Asymmetric time‐varying BLF‐based model‐free hybrid force/position control for SEA‐based 2‐DOF manipulator

Abstract

SummaryIn this work, an asymmetric time‐varying barrier Lyapunov function‐based model‐free hybrid force/position controller (ABLF‐MFC) is proposed for the series elastic actuator‐based 2‐DOF manipulator. Inspired by large surface machining, many scenarios require hybrid force/position control, and the simple position control can no longer meet the above requirements. Therefore, ABLF‐MFC with a dual‐loop structure is established, which are force sub‐control loop and position sub‐control loop. Based on the idea of admittance control, the force sub‐control loop generates a reference trajectory according to the desired interaction force and trajectory.
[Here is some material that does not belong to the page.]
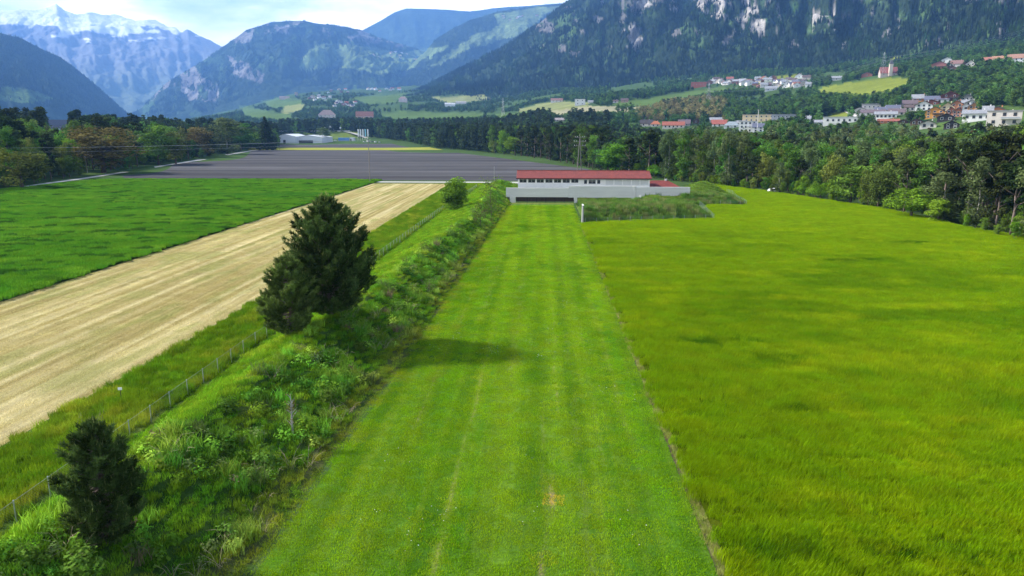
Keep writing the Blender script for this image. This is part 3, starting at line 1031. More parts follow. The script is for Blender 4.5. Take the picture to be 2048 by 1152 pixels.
def plough_col(x, y):
    c = c3((.078, .077, .079)) * np.ones((len(x), 1))
    b = fbm(x / 150 + .4 * fbm(x / 40, y / 30, 275, 2), y / 11, 271, 5, .6)
    c = mixc(c, c3((.104, .102, .105)), sstep(.50, .68, b))
    c = mixc(c, c3((.055, .053, .057)), sstep(.46, .30, b) * .9)
    for y0, w in ((328, .5), (371, .7), (415, .8), (470, 1.2), (560, 2)):
        c = mixc(c, c3((.14, .135, .138)), np.exp(-((y - y0 - .004 * x) / w) ** 2) * .6 * sstep(.38, .6, fbm(x / 25, y / 12, 277, 3)))
    return c
p = [G(u, v) for u, v in ((225, 359), (540, 299))]
q = [G(u, v) for u, v in ((1010, 365), (1190, 344), (1100, 323), (1000, 310), (870, 299))]
sheet("ploughed_field", ([306, 330, 400, 560, 745], [-176, -192, -214, -262, -300], [40, 36, 24, -35, -105]), (3, 1.5), plough_col, M['plough'], .012)
sheet("grass_strip", ([746, 840], [-300, -335], [-100, -128]), (6, 6), lambda x, y: c3((.26, .27, .05)) * np.ones((len(x), 1)), M['ground'], .014, zf=lambda x, y: terrain(x, y) + .12)
sheet("far_plough_strip", ([842, 985], [-335, -385], [-150, -200]), (6, 6), plough_col, M['plough'], .016, zf=lambda x, y: terrain(x, y) + .15)
rd = MB()
rd.add([(-68, 294, .02), (40, 294, .02), (40, 299.5, .02), (-68, 299.5, .02)], [(0, 1, 2, 3)])
rd.add([(-22, 226, .022), (-9, 232, .022), (-9, 294, .022), (-14, 294, .022)], [(0, 1, 2, 3)])
tag(rd.build("road", M['gravel']), kind="structure")
def strip(name, pts, w, mat, z=.03, struct=True):
    P = [Vector((p[0], p[1], 0)) for p in pts]
    V, Fs = [], []
    for i, p in enumerate(P):
        d = (P[min(i + 1, len(P) - 1)] - P[max(0, i - 1)]).normalized()
        nrm = Vector((-d.y, d.x, 0))
        ww = w[i] if hasattr(w, '__len__') else w
        for sg in (-1, 1):
            q = p + nrm * sg * ww / 2
            V.append((q.x, q.y, float(terrain(q.x, q.y)) + z))
    for i in range(len(P) - 1):
        Fs.append((2 * i, 2 * i + 1, 2 * i + 3, 2 * i + 2))
    o = link(name, mesh_np(name, V, np.array(Fs), mat, True))
    if struct: tag(o, kind="structure")
    return o
strip("path", [G(u, v) for u, v in ((-200, 404), (0, 381), (100, 366), (180, 355), (240, 346), (330, 331), (400, 320), (460, 309), (500, 302), (545, 296))], [3.5] * 6 + [5] * 4, M['gravel'])
# winding road above the white works and the far connecting roads
def slope_road(name, pix, w, z=.6):
    pts = []
    for a, b in zip(pix[:-1], pix[1:]):
        for k in range(8):
            f = k / 8
            pts.append(at(a[0] + (b[0] - a[0]) * f, a[1] + (b[1] - a[1]) * f, False))
    pts.append(at(*pix[-1], False))
    return strip(name, [(p.x, p.y) for p in pts], w, M['gravel'], z)
slope_road("road", [(1735, 242), (1722, 236), (1705, 229), (1693, 223), (1695, 219), (1706, 215)], 6)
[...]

Then, for the position sub‐control loop, to simplify the controller design process, an ultra‐local model (ULM) is introduced, which can approximate the original system. Since the ULM has an unknown term, time‐delay estimation (TDE) is applied to estimate it, which can also reduce the dependence on accurate model parameters. The position sub‐control loop is designed by an asymmetric time‐varying barrier Lyapunov function, an integral‐type Lyapunov function and an adaptive compensation term, so the tracking error can be kept within the preset boundary while ensuring the convergence, and the TDE estimation error can be compensated. Rigorous mathematical proofs and simulation results verify the effectiveness of ABLF‐MFC.